Moreover, 80 percent of projected greenhouse gas emissions in 2020 from energy sources are "locked in" as they will come from power plants already operating or under construction.

"This significant increase in CO2 emissions and the locking in of future emissions due to infrastructure investments represent a serious setback to our hopes of limiting the global rise in temperature to no more than 2.0 C (3.6 F)," said IEA chief economist Fatih Birol.

UN climate change talks have agreed that average global temperatures should not increase by more than 2.0 C (3.6 F).

To achieve this goal, long-term concentration of greenhouse gases must peak at about 450 parts per million (ppm) of carbon dioxide (CO2) equivalent, barely five percent more than in 2000, scientists say.

This target will slip beyond reach if global energy-related emissions in the year 2020 exceeds 32 Gt, the IEA has calculated.

The rise in emissions over the next decade must be less than the jump between 2009 and 2010, the agency cautioned.

"Our latest estimates are another wake-up call," said Birol.

"The world has edged incredibly close to the level of emission that should not be reached until 2020 if the 2.0 C (3.6 F) target is to be attained."

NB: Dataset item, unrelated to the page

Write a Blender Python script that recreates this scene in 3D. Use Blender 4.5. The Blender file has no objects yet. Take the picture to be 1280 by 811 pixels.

The UN's top climate official said the figures underscored the urgency for political action.

"The IEA estimates ... are a stark warming to governments to provide strong new progress this year towards global solutions to climate change," said Christiana Figueres, executive secretary of the UN Framework Convention on Climate Change (UNFCCC).

UN climate talks, resuming in Bonn next Monday, remain deadlocked on how to achieve the 2.0 C (3.6 F) target.

Even the Kyoto Protocol, whose first round of emissions-cutting pledges for rich nations expires at the end of 2012, may be in jeopardy as key nations say they do not favour renewal.

"The figures mean that the world is very far from achieving the goal of preventing a temperature rise of more that two degrees Celsius," EU climate commissioner Connie Hedegaard said in a statement, calling on other nations to set binding targets and emissions trading schemes as has the European Union.

Emerging countries say emission limits will stunt their development and argue that only rich economies can afford green technology which can boost living standards and cut emissions.

The IEA estimated 40 percent of global emissions in 2010 came from the Organisation for Economic Cooperation and Development (OECD) club of advanced countries.

But these only accounted for a quarter of the annual emissions growth. The rest came came from rapidly developing countries, led by China and India.

On a per-capita basis, OECD countries emit on average 10 tonnes, compared with 5.8 tonnes for China, a voracious burner of coal, and 1.5 tonnes in India.